> **Exercise aim**
Each line of the listing that contains the word "from" is to be copied.

> **Recorded information**
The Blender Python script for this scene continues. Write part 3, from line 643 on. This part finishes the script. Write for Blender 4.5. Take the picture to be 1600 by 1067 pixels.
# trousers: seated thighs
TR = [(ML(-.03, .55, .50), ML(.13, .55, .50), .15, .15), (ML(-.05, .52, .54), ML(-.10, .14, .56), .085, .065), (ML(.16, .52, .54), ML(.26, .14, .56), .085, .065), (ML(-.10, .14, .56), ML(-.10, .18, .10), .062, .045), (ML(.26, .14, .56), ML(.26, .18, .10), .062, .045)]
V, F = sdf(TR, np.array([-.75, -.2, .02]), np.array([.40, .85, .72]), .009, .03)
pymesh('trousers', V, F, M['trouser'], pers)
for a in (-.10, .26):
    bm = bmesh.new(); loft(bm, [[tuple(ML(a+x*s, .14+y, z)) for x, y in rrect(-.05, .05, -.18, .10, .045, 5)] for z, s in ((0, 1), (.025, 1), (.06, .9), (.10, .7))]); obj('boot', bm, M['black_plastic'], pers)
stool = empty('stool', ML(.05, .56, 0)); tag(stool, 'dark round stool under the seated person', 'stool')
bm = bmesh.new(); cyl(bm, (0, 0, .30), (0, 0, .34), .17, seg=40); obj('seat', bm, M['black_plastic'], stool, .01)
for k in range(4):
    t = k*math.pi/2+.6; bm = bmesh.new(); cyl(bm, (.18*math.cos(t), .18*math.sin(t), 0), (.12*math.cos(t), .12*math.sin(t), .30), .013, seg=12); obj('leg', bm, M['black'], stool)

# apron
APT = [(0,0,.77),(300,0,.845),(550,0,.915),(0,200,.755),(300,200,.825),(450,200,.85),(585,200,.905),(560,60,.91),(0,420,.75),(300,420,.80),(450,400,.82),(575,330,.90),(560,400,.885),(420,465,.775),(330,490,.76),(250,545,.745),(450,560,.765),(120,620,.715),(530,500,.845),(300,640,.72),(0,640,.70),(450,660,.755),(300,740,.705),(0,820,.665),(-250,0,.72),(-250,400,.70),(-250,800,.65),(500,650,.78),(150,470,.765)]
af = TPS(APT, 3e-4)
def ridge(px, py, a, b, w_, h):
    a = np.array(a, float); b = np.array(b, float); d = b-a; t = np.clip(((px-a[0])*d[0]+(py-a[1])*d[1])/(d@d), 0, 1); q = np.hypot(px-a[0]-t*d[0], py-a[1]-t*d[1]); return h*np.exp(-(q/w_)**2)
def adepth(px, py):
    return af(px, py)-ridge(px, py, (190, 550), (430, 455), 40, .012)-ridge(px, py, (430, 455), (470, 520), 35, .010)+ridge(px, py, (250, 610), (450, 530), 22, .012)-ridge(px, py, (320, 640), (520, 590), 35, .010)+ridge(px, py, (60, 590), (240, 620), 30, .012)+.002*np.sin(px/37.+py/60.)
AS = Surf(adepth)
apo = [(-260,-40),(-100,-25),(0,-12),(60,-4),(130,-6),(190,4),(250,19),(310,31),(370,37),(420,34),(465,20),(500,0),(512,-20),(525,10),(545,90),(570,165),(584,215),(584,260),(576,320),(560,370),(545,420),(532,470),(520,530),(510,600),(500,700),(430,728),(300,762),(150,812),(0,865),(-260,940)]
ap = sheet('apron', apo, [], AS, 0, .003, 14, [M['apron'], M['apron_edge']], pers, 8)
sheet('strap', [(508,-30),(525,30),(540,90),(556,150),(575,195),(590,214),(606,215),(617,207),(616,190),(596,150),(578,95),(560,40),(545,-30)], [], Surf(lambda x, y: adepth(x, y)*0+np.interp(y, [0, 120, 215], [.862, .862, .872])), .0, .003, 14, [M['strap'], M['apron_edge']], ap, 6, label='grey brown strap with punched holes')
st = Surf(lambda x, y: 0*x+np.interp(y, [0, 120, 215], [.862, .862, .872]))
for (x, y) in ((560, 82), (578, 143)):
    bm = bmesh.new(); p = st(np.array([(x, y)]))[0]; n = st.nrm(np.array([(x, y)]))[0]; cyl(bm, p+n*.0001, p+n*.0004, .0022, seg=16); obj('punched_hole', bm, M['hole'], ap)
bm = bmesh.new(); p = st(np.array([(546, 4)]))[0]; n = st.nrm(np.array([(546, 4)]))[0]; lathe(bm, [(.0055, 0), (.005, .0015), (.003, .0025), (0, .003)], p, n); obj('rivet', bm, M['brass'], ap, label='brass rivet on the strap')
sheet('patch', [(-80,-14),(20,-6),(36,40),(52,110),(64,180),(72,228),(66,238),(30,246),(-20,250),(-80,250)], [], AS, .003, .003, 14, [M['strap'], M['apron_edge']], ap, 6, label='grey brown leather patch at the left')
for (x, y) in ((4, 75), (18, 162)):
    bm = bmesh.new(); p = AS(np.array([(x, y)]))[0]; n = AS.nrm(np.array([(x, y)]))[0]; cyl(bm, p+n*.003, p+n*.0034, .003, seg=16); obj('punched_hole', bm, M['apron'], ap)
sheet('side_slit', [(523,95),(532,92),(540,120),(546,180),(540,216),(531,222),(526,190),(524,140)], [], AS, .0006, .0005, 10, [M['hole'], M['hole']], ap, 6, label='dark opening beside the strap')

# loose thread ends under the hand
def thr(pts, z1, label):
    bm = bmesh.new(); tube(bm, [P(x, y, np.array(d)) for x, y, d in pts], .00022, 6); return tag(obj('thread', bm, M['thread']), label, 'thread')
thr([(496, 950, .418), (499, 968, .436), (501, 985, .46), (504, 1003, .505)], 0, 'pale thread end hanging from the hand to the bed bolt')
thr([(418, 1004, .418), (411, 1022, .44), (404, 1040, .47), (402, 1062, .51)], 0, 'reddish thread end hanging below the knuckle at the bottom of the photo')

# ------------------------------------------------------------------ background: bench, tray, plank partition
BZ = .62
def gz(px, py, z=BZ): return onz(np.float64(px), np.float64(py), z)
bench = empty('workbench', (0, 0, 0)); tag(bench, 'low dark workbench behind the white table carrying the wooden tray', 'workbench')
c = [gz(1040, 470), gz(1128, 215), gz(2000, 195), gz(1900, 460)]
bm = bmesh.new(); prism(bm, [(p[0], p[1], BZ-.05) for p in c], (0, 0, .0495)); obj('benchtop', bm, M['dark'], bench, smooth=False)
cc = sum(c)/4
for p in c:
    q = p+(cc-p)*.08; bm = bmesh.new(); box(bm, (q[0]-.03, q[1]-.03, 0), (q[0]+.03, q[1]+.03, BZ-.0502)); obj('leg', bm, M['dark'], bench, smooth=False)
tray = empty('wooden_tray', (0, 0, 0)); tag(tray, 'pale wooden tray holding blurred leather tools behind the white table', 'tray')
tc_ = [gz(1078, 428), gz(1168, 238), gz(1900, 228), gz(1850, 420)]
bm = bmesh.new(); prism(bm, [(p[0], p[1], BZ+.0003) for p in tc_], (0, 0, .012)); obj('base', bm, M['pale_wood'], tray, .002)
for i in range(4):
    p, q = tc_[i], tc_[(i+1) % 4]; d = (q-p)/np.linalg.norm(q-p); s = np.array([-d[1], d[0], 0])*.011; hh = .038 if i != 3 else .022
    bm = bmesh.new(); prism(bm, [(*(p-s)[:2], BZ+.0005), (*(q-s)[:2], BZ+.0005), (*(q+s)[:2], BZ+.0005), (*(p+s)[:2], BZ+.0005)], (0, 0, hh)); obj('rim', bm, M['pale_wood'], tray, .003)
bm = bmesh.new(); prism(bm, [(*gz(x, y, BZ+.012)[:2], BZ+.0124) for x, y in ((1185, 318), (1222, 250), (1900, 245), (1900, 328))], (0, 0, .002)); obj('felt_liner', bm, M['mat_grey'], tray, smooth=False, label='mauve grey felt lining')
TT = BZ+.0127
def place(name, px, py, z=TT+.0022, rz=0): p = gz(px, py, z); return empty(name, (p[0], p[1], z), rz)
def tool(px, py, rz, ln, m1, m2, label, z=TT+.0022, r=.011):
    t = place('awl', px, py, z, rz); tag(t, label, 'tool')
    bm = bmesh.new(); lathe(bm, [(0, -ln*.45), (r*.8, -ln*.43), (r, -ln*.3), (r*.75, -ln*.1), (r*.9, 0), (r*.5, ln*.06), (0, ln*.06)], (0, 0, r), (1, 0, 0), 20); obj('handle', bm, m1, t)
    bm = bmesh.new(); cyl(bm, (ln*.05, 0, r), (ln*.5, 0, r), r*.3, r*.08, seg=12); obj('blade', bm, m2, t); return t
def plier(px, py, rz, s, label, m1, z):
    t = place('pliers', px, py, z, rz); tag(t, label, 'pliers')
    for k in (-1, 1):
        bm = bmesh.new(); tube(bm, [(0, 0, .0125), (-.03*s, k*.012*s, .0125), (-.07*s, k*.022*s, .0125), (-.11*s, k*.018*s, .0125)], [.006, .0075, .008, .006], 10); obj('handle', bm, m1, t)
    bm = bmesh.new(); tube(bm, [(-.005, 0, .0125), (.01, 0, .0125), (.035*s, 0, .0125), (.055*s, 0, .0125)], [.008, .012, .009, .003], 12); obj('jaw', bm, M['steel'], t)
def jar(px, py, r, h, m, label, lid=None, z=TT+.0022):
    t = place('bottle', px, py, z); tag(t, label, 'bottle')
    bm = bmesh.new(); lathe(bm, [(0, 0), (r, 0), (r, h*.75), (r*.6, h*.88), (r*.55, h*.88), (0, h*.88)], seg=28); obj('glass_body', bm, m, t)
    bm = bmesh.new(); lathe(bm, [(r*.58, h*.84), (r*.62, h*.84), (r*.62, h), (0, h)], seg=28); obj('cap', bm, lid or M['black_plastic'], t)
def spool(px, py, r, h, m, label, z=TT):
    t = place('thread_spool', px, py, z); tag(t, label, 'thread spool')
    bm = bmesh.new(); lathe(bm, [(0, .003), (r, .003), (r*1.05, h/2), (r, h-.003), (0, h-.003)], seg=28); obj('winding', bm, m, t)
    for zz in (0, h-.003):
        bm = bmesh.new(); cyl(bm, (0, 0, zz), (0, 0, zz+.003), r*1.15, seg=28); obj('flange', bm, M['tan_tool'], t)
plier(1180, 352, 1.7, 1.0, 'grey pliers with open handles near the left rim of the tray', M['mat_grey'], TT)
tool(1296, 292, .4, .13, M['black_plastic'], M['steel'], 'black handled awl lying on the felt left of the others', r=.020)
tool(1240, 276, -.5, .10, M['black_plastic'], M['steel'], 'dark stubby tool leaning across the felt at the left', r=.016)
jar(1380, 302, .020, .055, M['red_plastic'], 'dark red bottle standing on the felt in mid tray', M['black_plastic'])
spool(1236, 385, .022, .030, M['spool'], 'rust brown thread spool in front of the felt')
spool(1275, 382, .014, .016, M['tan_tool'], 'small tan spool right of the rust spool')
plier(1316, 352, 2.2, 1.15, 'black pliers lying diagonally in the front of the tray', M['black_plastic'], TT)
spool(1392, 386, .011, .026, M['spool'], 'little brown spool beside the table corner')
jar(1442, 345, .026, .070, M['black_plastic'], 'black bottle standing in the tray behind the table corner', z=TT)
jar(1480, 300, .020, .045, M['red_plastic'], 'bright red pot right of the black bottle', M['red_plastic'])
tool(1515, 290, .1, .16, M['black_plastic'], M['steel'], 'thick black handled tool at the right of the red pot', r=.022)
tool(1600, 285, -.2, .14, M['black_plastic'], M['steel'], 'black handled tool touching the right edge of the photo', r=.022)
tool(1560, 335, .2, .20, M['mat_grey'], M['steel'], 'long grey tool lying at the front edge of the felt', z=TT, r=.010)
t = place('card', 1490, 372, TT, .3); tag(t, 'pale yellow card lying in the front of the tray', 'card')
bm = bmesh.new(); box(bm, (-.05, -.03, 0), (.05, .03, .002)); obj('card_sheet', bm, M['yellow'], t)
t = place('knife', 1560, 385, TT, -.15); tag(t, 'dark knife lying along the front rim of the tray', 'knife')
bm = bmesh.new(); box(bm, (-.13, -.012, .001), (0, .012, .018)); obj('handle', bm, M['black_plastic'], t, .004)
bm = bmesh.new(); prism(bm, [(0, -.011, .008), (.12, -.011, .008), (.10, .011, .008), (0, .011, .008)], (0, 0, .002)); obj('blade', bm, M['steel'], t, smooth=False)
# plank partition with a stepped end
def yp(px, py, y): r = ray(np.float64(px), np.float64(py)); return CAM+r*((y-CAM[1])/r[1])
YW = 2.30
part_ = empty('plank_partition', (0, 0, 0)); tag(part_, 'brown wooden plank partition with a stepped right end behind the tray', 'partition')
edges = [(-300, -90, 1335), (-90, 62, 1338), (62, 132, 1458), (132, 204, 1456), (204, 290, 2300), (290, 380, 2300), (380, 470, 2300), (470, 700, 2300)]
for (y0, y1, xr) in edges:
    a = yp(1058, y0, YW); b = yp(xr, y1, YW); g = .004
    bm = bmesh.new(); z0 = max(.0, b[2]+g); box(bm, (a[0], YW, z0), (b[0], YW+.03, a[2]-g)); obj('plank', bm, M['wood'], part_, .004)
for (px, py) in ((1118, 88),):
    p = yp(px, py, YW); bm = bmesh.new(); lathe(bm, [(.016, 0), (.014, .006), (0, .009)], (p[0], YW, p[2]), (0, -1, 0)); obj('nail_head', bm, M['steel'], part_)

> **Exercise result**
The Blender Python script for this scene continues. Write part 3, from line 643 on. This part finishes the script. Write for Blender 4.5. Take the picture to be 1600 by 1067 pixels.
thr([(496, 950, .418), (499, 968, .436), (501, 985, .46), (504, 1003, .505)], 0, 'pale thread end hanging from the hand to the bed bolt')